- Goal -
In the entries below, find the lines with the word "scene" and copy them.

☆ ☆ ☆

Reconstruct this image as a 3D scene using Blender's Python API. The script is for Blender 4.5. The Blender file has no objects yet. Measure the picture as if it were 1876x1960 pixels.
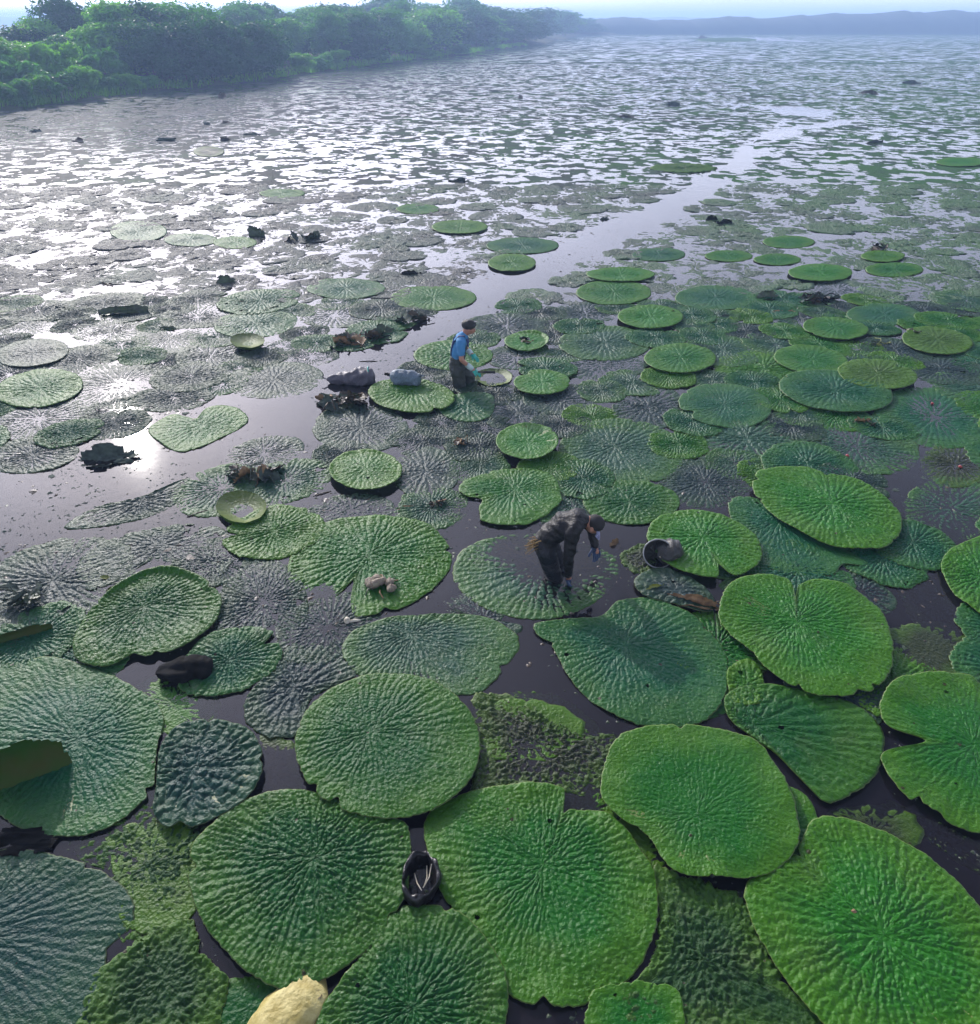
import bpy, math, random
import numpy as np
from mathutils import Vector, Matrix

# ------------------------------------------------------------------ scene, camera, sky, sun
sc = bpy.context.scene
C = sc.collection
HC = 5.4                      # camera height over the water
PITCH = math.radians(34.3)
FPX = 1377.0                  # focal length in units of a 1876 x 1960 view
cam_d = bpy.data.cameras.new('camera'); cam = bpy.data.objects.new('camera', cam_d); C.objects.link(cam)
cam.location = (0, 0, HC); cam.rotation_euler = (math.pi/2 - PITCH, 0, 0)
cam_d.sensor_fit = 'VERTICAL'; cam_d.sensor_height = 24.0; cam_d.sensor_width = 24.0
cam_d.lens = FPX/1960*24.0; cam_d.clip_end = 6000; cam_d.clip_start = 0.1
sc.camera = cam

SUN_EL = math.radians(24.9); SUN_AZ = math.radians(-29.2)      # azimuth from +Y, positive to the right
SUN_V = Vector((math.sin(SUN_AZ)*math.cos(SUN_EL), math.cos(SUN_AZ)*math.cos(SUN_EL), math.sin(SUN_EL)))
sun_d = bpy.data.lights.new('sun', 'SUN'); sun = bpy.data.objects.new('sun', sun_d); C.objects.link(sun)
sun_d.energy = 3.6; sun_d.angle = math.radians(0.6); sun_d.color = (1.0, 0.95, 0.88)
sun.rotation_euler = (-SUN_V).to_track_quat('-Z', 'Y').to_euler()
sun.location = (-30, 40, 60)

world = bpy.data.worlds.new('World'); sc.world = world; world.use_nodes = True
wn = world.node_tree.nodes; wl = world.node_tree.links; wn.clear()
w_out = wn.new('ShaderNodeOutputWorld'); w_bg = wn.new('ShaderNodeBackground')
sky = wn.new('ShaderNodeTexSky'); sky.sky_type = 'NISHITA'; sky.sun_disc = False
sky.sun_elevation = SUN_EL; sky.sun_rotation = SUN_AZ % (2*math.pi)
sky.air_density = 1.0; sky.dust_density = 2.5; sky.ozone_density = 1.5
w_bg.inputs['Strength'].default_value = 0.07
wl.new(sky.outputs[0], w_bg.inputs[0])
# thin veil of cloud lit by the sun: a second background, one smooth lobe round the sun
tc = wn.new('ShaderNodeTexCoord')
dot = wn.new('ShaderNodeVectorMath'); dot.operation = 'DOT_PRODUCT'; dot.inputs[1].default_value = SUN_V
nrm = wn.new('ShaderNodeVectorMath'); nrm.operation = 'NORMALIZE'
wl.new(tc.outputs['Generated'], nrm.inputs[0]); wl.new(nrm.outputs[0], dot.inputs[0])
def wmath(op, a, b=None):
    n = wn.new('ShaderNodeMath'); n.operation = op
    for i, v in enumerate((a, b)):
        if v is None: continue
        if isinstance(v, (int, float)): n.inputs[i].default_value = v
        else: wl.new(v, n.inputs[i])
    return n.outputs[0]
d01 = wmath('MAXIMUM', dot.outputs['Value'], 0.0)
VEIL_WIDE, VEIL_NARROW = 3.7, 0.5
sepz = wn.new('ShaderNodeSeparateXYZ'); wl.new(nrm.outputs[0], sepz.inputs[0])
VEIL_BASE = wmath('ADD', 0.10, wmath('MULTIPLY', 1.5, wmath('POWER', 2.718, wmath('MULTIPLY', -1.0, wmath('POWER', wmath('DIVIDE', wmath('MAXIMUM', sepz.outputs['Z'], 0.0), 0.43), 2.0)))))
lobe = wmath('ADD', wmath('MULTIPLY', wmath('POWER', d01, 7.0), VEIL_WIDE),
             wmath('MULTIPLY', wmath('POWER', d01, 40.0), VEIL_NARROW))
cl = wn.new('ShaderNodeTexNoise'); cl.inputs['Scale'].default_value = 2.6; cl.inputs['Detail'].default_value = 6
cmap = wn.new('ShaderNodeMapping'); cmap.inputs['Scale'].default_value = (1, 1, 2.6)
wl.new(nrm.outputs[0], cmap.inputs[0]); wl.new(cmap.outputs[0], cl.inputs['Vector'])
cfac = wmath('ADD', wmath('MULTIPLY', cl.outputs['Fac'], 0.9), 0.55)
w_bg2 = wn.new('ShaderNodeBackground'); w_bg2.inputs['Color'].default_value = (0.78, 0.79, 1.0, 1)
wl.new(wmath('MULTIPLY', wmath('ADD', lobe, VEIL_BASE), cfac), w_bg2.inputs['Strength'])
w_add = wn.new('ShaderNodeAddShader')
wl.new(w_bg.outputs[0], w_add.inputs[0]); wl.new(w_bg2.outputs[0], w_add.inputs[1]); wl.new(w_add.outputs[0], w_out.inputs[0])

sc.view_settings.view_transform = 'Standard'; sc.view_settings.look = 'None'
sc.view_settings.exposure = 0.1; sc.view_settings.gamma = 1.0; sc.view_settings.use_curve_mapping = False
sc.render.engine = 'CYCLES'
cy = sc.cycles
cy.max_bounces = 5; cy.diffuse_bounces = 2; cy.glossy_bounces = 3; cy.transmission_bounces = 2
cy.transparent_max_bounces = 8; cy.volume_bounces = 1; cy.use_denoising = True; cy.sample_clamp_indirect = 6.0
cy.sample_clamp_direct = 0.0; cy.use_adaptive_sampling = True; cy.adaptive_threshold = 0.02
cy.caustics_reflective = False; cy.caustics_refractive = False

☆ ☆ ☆

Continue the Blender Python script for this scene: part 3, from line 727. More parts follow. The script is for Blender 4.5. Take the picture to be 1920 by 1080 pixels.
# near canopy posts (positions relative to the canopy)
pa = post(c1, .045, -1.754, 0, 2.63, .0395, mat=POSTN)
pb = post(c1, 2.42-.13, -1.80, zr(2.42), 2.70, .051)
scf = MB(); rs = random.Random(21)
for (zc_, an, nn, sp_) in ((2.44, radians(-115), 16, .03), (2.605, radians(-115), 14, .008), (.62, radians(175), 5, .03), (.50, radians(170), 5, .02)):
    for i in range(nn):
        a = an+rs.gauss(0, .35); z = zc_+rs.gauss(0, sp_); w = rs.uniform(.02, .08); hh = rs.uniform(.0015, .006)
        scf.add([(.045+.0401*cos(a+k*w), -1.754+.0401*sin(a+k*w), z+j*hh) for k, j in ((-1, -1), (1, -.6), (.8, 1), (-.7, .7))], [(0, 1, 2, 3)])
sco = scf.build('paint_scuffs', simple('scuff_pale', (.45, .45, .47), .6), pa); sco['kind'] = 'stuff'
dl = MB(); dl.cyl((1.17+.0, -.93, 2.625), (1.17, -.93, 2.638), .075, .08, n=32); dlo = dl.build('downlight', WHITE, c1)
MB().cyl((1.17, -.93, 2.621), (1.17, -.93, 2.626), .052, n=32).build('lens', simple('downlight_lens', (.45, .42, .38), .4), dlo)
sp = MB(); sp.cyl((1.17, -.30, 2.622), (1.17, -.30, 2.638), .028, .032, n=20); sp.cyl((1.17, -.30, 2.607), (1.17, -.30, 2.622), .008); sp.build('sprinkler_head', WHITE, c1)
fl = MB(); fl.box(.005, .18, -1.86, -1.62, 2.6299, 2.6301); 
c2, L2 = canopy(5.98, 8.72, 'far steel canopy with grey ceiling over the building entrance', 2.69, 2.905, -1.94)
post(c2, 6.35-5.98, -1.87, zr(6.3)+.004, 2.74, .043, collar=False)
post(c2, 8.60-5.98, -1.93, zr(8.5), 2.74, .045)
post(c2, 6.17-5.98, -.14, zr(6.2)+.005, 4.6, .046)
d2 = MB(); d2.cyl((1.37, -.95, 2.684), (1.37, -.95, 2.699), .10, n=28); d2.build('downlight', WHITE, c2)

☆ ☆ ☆

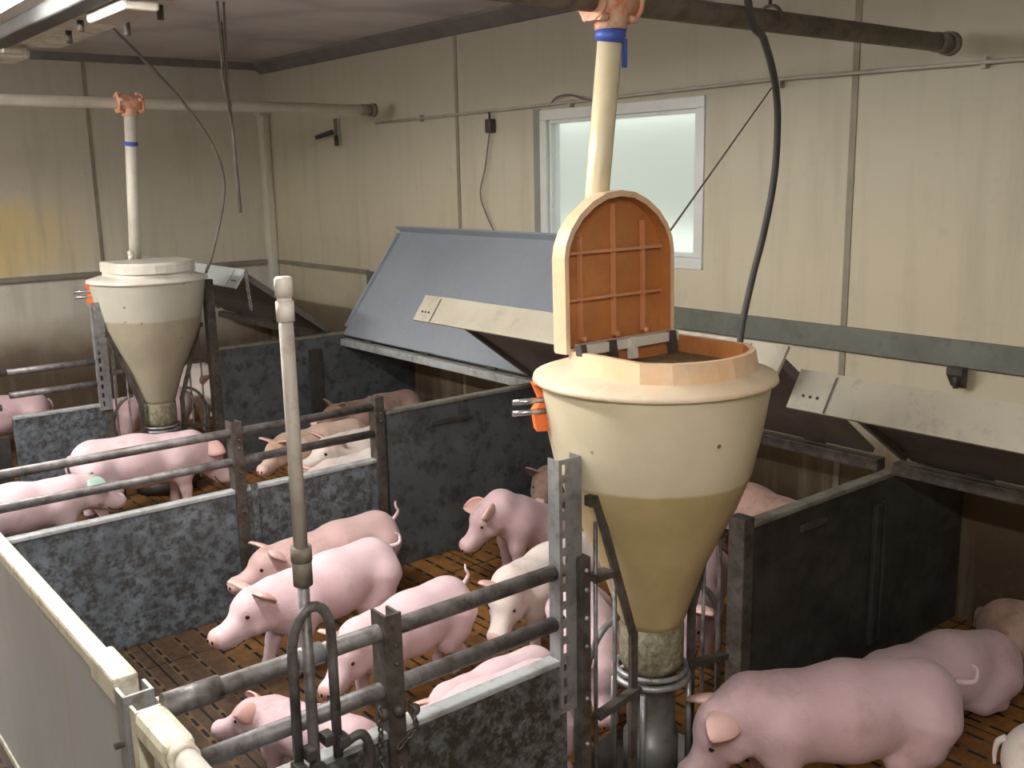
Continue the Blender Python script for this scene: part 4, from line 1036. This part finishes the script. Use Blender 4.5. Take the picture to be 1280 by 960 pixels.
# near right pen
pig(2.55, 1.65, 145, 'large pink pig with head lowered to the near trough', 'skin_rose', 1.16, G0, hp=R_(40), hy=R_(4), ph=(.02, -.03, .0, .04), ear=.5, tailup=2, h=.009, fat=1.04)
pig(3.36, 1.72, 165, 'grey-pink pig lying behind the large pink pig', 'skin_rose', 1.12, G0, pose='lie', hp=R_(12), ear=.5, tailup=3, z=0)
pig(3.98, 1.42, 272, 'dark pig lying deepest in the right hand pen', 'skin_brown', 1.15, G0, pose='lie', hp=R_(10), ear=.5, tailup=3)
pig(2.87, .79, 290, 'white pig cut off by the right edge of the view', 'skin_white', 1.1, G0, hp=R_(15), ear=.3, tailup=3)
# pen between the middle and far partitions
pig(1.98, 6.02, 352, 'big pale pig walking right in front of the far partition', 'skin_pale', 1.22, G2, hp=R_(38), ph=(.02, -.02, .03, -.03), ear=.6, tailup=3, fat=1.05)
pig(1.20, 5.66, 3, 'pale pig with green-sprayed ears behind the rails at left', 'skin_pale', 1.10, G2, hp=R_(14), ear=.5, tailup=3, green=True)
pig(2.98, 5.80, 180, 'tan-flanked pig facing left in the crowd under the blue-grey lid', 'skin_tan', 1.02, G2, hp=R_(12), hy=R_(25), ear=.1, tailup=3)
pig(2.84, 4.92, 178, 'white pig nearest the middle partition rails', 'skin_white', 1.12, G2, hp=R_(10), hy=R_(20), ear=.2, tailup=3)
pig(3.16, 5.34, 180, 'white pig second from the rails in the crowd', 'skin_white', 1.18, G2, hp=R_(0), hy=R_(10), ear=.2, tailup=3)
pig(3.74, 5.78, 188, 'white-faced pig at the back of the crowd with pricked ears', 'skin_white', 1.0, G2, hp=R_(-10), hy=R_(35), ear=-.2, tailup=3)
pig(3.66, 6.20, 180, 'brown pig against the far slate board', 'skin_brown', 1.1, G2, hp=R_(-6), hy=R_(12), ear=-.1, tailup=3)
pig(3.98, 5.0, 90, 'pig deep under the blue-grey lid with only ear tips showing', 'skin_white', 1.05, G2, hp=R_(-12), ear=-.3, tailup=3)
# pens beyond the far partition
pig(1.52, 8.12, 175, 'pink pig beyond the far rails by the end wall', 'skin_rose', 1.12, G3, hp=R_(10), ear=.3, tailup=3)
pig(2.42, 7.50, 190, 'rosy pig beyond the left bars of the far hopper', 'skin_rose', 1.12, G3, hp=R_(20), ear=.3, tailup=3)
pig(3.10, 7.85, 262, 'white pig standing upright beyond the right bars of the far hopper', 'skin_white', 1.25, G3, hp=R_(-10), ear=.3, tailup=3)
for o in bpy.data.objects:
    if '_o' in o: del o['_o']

☆ ☆ ☆

- Output for this task -
Reconstruct this image as a 3D scene using Blender's Python API. The script is for Blender 4.5. The Blender file has no objects yet. Measure the picture as if it were 1876x1960 pixels.
# ------------------------------------------------------------------ scene, camera, sky, sun
sc = bpy.context.scene
Continue the Blender Python script for this scene: part 3, from line 727. More parts follow. The script is for Blender 4.5. Take the picture to be 1920 by 1080 pixels.
Continue the Blender Python script for this scene: part 4, from line 1036. This part finishes the script. Use Blender 4.5. Take the picture to be 1280 by 960 pixels.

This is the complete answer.